I have paused in the Strada Quercia opposite the Gesù Nuovo, once, as I have said before, the palace of the San Severini, Princes of Salerno. It was on that fine doorway that the Prince affixed the inscription "An old sparrow does not enter into the cage," as he stood beneath his ancestral gateway listening for the mule team with its jingling bells which gave him his chance of life and safety. Perhaps he waited under this old archway till he saw the beasts with high-piled burdens coming up this way from the Mercato, and slipped in silently among the swarthy knaves who led them, and so forth from the city and away to France, where he hatched a scheme of vengeance which destroyed the King, his enemy. The tinkling of those mule-bells as they went up this narrow street in the night fell on no ears that heeded them, yet in truth and earnest they were ringing the dirge of the House of Aragon.
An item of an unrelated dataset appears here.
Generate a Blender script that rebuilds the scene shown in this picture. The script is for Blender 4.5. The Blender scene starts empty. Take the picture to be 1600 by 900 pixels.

The interior of the Gesù is among those which arouse the citizens of Naples to enthusiasm. It is not without grandeur, but over-decorated, and on my mind it leaves but little sense of pleasure.
But from this archway where I stand I can see a church far older and more interesting, one indeed which yields in fame to none in Naples. It is Santa Chiara, whose dignified façade rears itself with twin towers in the cool shadow of the courtyard, a name famous not only in the ecclesiastical history of Naples, but in the legal also, having given its title to a great body of state councillors which once met here. It was the royal chapel of King Robert the Wise, third among the monarchs of his house, and the only prosperous one out of the whole number, though even he was pursued by sorrows, and by remorse too, unless the constant suspicions of the centuries have erred.